• China Evergrande Group is sitting on approximately $300 billion in debt
  • The company is set to miss one principal payment and is still considering the possibility of an extension

Hengda Real Estate Group Co Ltd, the parent company of China Evergrande Group, applied on Thursday to suspend trading of onshore corporate bonds. Historically, this move is likely to be followed by a restructuring or default. 

Chinese authorities alerted Evergrande’s major lenders that the property developer giant may default on interest payments due September 20, Bloomberg reported Wednesday. 

Evergrande, which has been cash-strapped for months, is sitting on about $300 billion in debt, making it the most indebted developer in the world. Shares of Evergrande closed at $0.36 Thursday. 

Evergrande is set to miss one principal payment and is still considering the possibility of an extension, unnamed sources told Bloomberg. 

The situation has led to intensifying protests across China as investors, homeowners and buyers are left with unpaid debts and unfinished properties. 

“The big question now is what will happen next?,” said Steve Van Metre, founder of Steve Van Metre Financial. “Is there a big selling event, is it a non-event or is this really a pause because China, through any number of their abilities, will come in and say ‘okay, we’ll start backstopping and we will buy them up.’” 

It is unclear, as Van Metre points out, whether or not there will be a Chinese bailout if Evergrande does, in fact, default. 

The developer’s debt rating has been falling steadily. In fact, a September 8 Fitch report showed that an Evergrande default is likely. 

Not the beginning

This is not the beginning of the developer’s cash issues. 

In August 2020, Evergrande reportedly informed the government that payments due in January 2021 could cause a liquidity crunch. This was revealed in a letter leaked on social media in September and caused a major drop in share prices. Evergrande denied the letter’s legitimacy and investors shortly after waived their right to force the $13 billion payment that was due, providing temporary relief.  

Since August, Evergrande has earned $8 billion from selling shares.

Investor reaction

Investor reaction to the crisis is a key area to watch, Van Metre said. 

“Are investors going to sell the stock? So far, we’ve seen yes. Are they going to sell the bonds?

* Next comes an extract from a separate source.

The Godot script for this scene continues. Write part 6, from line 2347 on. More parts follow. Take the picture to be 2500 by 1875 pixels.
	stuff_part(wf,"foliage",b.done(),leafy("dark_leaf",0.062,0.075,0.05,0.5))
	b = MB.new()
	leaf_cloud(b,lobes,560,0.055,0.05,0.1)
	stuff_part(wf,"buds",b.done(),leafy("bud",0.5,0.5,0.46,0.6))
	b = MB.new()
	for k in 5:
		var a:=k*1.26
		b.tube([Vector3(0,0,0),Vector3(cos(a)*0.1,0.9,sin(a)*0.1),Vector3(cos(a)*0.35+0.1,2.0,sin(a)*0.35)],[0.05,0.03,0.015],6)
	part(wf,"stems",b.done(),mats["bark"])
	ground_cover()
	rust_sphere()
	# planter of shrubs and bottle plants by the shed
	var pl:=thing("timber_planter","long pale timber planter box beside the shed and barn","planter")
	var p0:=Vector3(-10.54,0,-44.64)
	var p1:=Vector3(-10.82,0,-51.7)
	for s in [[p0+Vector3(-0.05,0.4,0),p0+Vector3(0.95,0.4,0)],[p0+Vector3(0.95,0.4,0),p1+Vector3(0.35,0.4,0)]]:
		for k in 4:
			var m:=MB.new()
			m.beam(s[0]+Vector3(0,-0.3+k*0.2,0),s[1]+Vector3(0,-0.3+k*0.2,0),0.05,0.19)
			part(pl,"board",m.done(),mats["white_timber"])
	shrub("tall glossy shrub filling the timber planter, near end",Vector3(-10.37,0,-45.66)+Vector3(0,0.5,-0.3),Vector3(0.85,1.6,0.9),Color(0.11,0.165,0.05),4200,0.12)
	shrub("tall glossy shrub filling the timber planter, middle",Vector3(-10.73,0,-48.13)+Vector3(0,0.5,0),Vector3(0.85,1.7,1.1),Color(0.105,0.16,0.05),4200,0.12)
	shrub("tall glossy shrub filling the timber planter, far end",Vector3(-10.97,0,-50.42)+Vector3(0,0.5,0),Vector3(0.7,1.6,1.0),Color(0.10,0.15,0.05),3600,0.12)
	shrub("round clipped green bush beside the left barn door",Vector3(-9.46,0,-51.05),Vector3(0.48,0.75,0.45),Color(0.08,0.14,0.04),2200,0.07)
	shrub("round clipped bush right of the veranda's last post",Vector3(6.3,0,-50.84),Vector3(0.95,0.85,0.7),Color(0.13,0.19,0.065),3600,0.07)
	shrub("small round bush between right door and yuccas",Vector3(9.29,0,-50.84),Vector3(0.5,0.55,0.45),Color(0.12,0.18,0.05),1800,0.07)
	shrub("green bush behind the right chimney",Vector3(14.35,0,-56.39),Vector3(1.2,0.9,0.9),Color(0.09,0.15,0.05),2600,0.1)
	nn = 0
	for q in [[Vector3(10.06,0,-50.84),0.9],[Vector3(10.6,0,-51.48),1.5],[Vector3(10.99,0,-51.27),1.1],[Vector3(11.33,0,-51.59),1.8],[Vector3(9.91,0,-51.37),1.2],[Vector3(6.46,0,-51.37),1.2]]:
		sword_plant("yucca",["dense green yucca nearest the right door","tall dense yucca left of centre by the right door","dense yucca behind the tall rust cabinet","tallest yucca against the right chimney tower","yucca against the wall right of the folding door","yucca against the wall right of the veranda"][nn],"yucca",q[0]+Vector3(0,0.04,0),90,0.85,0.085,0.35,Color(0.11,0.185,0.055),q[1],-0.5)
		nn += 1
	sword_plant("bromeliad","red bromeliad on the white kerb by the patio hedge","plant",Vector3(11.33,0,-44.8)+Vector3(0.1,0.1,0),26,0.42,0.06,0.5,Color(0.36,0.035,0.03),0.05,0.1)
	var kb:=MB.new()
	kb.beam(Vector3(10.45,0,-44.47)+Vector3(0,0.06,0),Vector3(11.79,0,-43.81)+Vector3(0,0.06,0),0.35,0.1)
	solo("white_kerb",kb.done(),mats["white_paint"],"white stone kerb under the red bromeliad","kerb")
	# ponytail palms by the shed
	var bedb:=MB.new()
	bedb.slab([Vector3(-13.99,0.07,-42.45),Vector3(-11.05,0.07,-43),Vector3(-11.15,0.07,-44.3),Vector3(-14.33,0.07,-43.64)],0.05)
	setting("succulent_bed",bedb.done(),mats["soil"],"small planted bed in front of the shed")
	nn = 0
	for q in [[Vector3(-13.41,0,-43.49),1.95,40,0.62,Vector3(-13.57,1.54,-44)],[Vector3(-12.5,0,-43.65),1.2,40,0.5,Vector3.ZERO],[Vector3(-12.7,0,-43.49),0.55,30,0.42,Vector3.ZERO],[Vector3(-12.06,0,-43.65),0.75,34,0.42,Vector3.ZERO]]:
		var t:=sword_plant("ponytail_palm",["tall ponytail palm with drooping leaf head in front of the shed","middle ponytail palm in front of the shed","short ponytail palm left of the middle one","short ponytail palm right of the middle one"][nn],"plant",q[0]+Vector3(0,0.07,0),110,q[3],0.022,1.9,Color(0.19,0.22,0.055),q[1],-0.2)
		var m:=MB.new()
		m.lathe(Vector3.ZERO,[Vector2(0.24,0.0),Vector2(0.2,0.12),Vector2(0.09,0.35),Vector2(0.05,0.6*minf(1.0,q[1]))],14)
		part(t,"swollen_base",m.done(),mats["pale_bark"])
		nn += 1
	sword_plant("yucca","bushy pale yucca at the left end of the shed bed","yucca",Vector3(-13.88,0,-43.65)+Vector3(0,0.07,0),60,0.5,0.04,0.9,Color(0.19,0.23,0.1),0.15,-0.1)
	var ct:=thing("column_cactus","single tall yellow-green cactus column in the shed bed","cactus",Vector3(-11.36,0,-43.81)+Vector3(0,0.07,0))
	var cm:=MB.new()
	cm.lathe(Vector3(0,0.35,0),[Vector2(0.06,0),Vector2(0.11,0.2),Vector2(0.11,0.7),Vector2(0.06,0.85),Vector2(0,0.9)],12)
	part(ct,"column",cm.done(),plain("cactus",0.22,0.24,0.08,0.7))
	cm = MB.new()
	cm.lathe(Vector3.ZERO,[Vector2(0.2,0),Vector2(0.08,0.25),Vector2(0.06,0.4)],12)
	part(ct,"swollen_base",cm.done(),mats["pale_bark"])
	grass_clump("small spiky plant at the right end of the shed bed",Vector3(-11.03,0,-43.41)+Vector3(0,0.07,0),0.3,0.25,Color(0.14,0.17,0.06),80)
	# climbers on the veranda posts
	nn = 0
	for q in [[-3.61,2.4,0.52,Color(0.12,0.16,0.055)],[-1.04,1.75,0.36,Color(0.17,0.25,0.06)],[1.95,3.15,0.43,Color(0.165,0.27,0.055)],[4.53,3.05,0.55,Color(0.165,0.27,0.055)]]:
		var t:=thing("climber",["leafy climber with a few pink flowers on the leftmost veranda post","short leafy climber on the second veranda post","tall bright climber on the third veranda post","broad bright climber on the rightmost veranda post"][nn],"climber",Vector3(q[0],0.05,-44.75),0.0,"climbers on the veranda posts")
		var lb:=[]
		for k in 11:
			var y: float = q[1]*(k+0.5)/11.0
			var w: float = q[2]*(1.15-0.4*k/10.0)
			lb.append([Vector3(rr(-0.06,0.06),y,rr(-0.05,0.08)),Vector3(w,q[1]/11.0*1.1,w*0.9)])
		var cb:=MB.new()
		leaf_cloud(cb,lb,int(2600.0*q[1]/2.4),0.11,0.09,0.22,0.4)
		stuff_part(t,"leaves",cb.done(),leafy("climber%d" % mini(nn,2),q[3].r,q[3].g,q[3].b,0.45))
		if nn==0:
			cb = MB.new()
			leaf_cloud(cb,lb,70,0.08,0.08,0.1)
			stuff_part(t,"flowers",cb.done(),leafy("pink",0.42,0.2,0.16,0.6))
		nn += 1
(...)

So far, yes,” he said. “And so what does that mean in terms of the broad property market in China?”

Potential property buyers and homebuyers are not going to be inclined to build with Evergrande and may pull out of ongoing deals, which will lead to contagious effects on the broader housing market in China, Van Metre said. 

However, when Evergrande attempts to sell current properties in order to boost liquidity, they are likely not going to receive top offers given their current, publicly known financial position. 

It’s bigger than people think,” said Greg Foss executive director of strategic initiatives at Validus Power Corp. “The question is how much liquidity is in the system to deal with something like this because, again, an event like this does not cause contagion unless people start redeeming assets and unwinding leverage.” 

The broader market implications will play out in coming days as shareholders and property owners start to react. If the loans are defaulted, fears of broader contagion are likely to increase.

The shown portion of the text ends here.